I should probably explain. In Mani’s world, numbers are invisible, sentient creatures. The odd numbers are male, and the even numbers are female. The numbers range from a One, which sleeps in its own cardboard box by his bed, to the Two, Three, and Five that are the characters in his novel, on up through the Thirteen that’s the size of a truck and the Fifty-Five that’s as big as a house, past the One Hundred and Forty Four that devours planets, and on toward a fearsome and unimaginable Infinity. (Sometimes Mani blasphemously fibs, insisting that he created everything and that in his creation, numbers are finite.)

Once in a while, though, numbers are just numbers to Mani, and not creatures that he imagines scrabbling around like the ants.
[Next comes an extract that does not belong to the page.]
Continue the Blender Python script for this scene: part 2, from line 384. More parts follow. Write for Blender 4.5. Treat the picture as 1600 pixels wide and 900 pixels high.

He recently learned about the Fibonacci sequence of numbers, and immediately began scribbling sums on a scrap of paper. For a few days he was singing a somewhat tuneless song about the sequence, but then all but forgot about it. Only then, when I noticed its absence, did I start to think about it too.

Here’s the confluence: outside the conservatory is a narrow pool that skirts the tropical plants exhibit. Its waters reflect the light reflecting off the glass of the conservatory. On the same day that we found the leafcutter ants, I also found something I had never seen before. In this pool, among the giant water lilies, hibiscus, and papyrus, there were mosaic plants (Ludwigia sedoides), which have red and green diamond-shaped leaves floating in beautiful whorls. In each group of leaves are two sets of spirals going in opposite directions. If you count the number of spirals in each set, the numbers are usually two consecutive numbers in the Fibonacci sequence (this is called Fibonacci phyllotaxis). So there it was: spirals, glass, mosaics, numbers, and nature, all spun together and echoing in front of me. Do I look closer, or do I step back and look from farther away?